*Required work*
Using the records below, copy exactly the part that opens with the line holding "Recreate this scene" and closes with the line holding "from mathutils.geometry import", minus the pictures.
# START OF Data excerpts
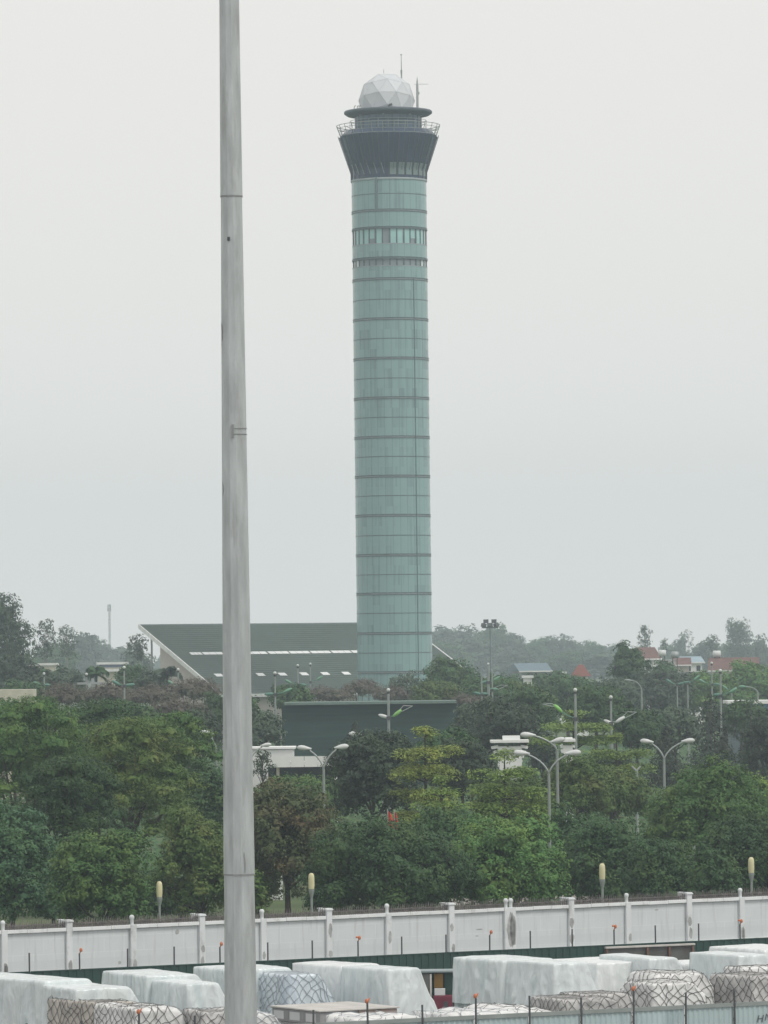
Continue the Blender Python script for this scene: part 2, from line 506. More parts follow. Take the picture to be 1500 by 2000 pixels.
# ------------------------------------------------------------------ mesh builder
class MB:
    def __init__(self):
        self.v, self.f = [], []

    def add(self, vs, fs):
        o = len(self.v)
        self.v += [tuple(p) for p in vs]
        self.f += [tuple(i + o for i in f) for f in fs]
        return self

    def box(self, c, s, ax=None):
        """c centre, s full sizes, ax = (x axis, y axis) horizontal directions"""
        c = Vector(c)
        X, Y, Z = Vector((1, 0, 0)), Vector((0, 1, 0)), Vector((0, 0, 1))
        if ax is not None:
            X, Y = Vector(ax[0]), Vector(ax[1])
            Z = X.cross(Y)
        vs = []
        for k in (-.5, .5):
            for j in (-.5, .5):
                for i in (-.5, .5):
                    vs.append(c + X * s[0] * i + Y * s[1] * j + Z * s[2] * k)
        return self.add(vs, [(0, 2, 3, 1), (4, 5, 7, 6), (0, 1, 5, 4), (2, 6, 7, 3), (0, 4, 6, 2), (1, 3, 7, 5)])

    def prism(self, poly, ext):
        """polygon of 3-D points extruded by vector ext"""
        n = len(poly)
        poly = [Vector(p) for p in poly]
        ext = Vector(ext)
        vs = poly + [p + ext for p in poly]
        fs = [tuple(range(n))[::-1], tuple(range(n, 2 * n))]
        fs += [(i, (i + 1) % n, n + (i + 1) % n, n + i) for i in range(n)]
        return self.add(vs, fs)

    def tube(self, pts, rad, n=8, cap=True, rot=0.0):
        pts = [Vector(p) for p in pts]
        if not hasattr(rad, '__len__'):
            rad = [rad] * len(pts)
        vs = []
        prev = None
        for i, p in enumerate(pts):
            a = pts[max(0, i - 1)]
            b = pts[min(len(pts) - 1, i + 1)]
            d = (b - a)
            if d.length < 1e-9:
                d = Vector((0, 0, 1))
            d.normalize()
            if prev is None:
                u = Vector((1, 0, 0)) if abs(d.x) < 0.9 else Vector((0, 1, 0))
            else:
                u = prev
            u = (u - d * u.dot(d))
            u.normalize()
            prev = u
            q = d.cross(u)
            for k in range(n):
                an = 2 * math.pi * k / n + rot
                vs.append(p + (u * math.cos(an) + q * math.sin(an)) * rad[i])
        fs = []
        for i in range(len(pts) - 1):
            for k in range(n):
                fs.append((i * n + k, i * n + (k + 1) % n, (i + 1) * n + (k + 1) % n, (i + 1) * n + k))
        if cap:
            fs.append(tuple(range(n))[::-1])
            fs.append(tuple((len(pts) - 1) * n + k for k in range(n)))
        return self.add(vs, fs)

    def lathe(self, prof, c=(0, 0, 0), n=48, a0=0.0, a1=2 * math.pi, close=False):
        """prof: list of (radius, z) turned about the vertical axis through c"""
        full = abs(a1 - a0 - 2 * math.pi) < 1e-6
        m = n if full else n + 1
        vs = []
        for r, z in prof:
            for k in range(m):
                a = a0 + (a1 - a0) * k / n
                vs.append((c[0] + r * math.cos(a), c[1] + r * math.sin(a), c[2] + z))
        fs = []
        for i in range(len(prof) - 1):
            for k in range(n):
                k2 = (k + 1) % m
                fs.append((i * m + k, i * m + k2, (i + 1) * m + k2, (i + 1) * m + k))
        if close and full:
            fs.append(tuple(range(m))[::-1])
            fs.append(tuple((len(prof) - 1) * m + k for k in range(m)))
        return self.add(vs, fs)

    def build(self, name, m, parent=None, smooth=False, bevel=0.0, loc=None):
        me = bpy.data.meshes.new(name)
        me.from_pydata(self.v, [], self.f)
        me.validate()
        me.materials.append(m)
        if smooth:
            me.polygons.foreach_set("use_smooth", [True] * len(me.polygons))
        o = bpy.data.objects.new(name, me)
        COL.objects.link(o)
        if parent is not None:
            o.parent = parent
        if loc is not None:
            o.location = loc
        if bevel > 0:
            b = o.modifiers.new("bevel", 'BEVEL')
            b.width = bevel
            b.segments = 2
            b.limit_method = 'ANGLE'
        return o


def np_mesh(name, V, Q, m, smooth=False):
    """quads (n,4) or triangles (n,3) from numpy arrays"""
    me = bpy.data.meshes.new(name)
    V = np.asarray(V, dtype=np.float32)
    Q = np.asarray(Q, dtype=np.int32)
    k = Q.shape[1]
    me.vertices.add(len(V))
    me.vertices.foreach_set("co", V.ravel())
    me.loops.add(Q.size)
    me.loops.foreach_set("vertex_index", Q.ravel())
    me.polygons.add(len(Q))
    me.polygons.foreach_set("loop_start", np.arange(0, Q.size, k, dtype=np.int32))
    me.update(calc_edges=True)
    me.validate()
    if smooth:
        me.polygons.foreach_set("use_smooth", np.ones(len(Q), dtype=bool))
    me.materials.append(m)
    return me


def link(name, me, parent=None, loc=None):
    o = bpy.data.objects.new(name, me)
    COL.objects.link(o)
    if parent is not None:
        o.parent = parent
    if loc is not None:
        o.location = loc
    return o


def tag(o, label=None, cat=None, group=None, kind=None):
    if label:
        o['label'] = label
    if cat:
        o['category'] = cat
    if group:
        o['group'] = group
    if kind:
        o['kind'] = kind
    return o


def thing(name, label, cat, loc=(0, 0, 0), group=None, rz=0.0):
    o = bpy.data.objects.new(name, None)
    o.empty_display_size = 0.5
    COL.objects.link(o)
    o.location = loc
    o.rotation_euler = (0, 0, rz)
    return tag(o, label, cat, group)


def copy_thing(src, loc, label, scale=None, rz=None, group=None):
    c = src.copy()
    COL.objects.link(c)
    c.location = loc
    c['label'] = label
    if group:
        c['group'] = group
    if scale is not None:
        c.scale = scale
    if rz is not None:
        c.rotation_euler = (0, 0, rz)
    for ch in [o for o in src.children]:
        d = ch.copy()
        COL.objects.link(d)
        d.parent = c
        for g in [o for o in ch.children]:
            e = g.copy()
            COL.objects.link(e)
            e.parent = d
    return c


# ================================================================== SETTING
def sheet(name, pts, z, m):
    me = bpy.data.meshes.new(name)
    me.from_pydata([(x, y, z) for x, y in pts], [], [tuple(range(len(pts)))])
    me.materials.append(m)
    o = link(name, me)
    return tag(o, kind='structure')


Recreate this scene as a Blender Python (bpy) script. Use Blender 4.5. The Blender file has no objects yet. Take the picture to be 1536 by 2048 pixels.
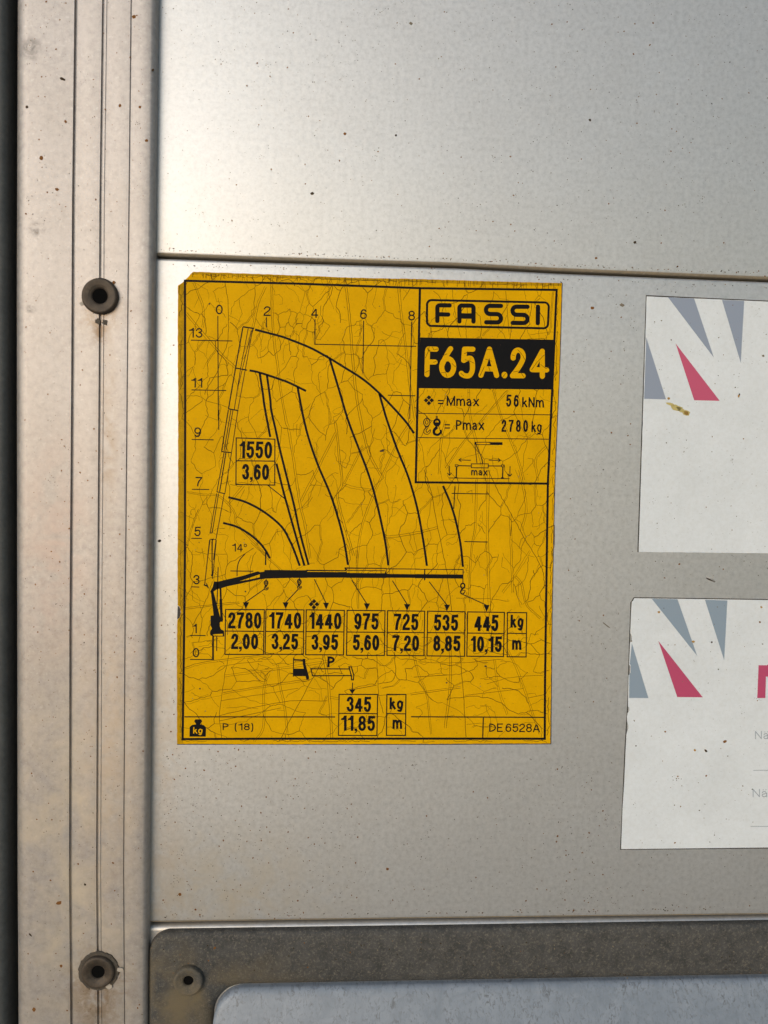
import bpy, math, random
from mathutils import Vector, Matrix
from mathutils.geometry import tessellate_polygon, delaunay_2d_cdt

# ------------------------------------------------------------------ camera, sky, sun, exposure
sc = bpy.context.scene
C = sc.collection
F, CX, CY = 1540.0, 768.0, 1024.0            # photo focal length in its own pixels
D = 0.4065                                   # camera to wall, metres
Z0 = 1.35                                    # camera height
a_, b_, c_ = (math.radians(v) for v in (-2.85886, -3.10854, 1.13480))
Rm = (Matrix.Rotation(c_, 3, 'Z') @ Matrix.Rotation(b_, 3, 'Y') @ Matrix.Rotation(a_, 3, 'X'))
B_ = Matrix(((1, 0, 0), (0, 0, -1), (0, 1, 0)))
Rw = B_ @ Rm
cam = bpy.data.cameras.new('camera')
cam.sensor_fit = 'VERTICAL'; cam.sensor_height = 36.0; cam.lens = 36.0 * F / 2048.0
cam.clip_start = 0.01; cam.clip_end = 200.0
co = bpy.data.objects.new('camera', cam); C.objects.link(co)
co.matrix_world = Matrix.Translation((0, -D, Z0)) @ Rw.to_4x4()
sc.camera = co
cam.dof.use_dof = True; cam.dof.focus_distance = D; cam.dof.aperture_fstop = 6.0

SUN = Vector((-0.50, -0.82, 0.17)).normalized()      # towards the sun: high over the left shoulder
elev = math.asin(SUN.z); azim = math.atan2(SUN.x, SUN.y)
w = bpy.data.worlds.new('World'); sc.world = w; w.use_nodes = True
nt = w.node_tree
sky = nt.nodes.new('ShaderNodeTexSky'); sky.sky_type = 'NISHITA'; sky.sun_disc = False
sky.sun_elevation = elev; sky.sun_rotation = azim; sky.dust_density = 0.6
nt.links.new(sky.outputs[0], nt.nodes['Background'].inputs[0])
nt.nodes['Background'].inputs[1].default_value = 0.115
sl = bpy.data.lights.new('sun', 'SUN'); sl.energy = 1.75; sl.angle = math.radians(48); sl.color = (1.0, 0.95, 0.89)
so = bpy.data.objects.new('sun', sl); C.objects.link(so)
so.rotation_euler = SUN.to_track_quat('Z', 'Y').to_euler(); so.location = (-2, -4, 4)
vs = sc.view_settings
vs.view_transform = 'Standard'; vs.look = 'None'; vs.gamma = 1.0; vs.exposure = 0.30; vs.use_curve_mapping = False
rnd = random.Random(7)

# ------------------------------------------------------------------ geometry helpers
def P(px, py, proud=0.0):
    """photo pixel -> (x, z) on the plane standing `proud` metres in front of the boards"""
    d = Rw @ Vector(((px - CX) / F, -(py - CY) / F, -1.0))
    t = (D - proud) / d.y
    return (d.x * t, Z0 + d.z * t)
PX = D / F                                            # one photo pixel on the wall, metres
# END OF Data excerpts
*In response*
Recreate this scene as a Blender Python (bpy) script. Use Blender 4.5. The Blender file has no objects yet. Take the picture to be 1536 by 2048 pixels.
import bpy, math, random
from mathutils import Vector, Matrix
from mathutils.geometry import tessellate_polygon, delaunay_2d_cdt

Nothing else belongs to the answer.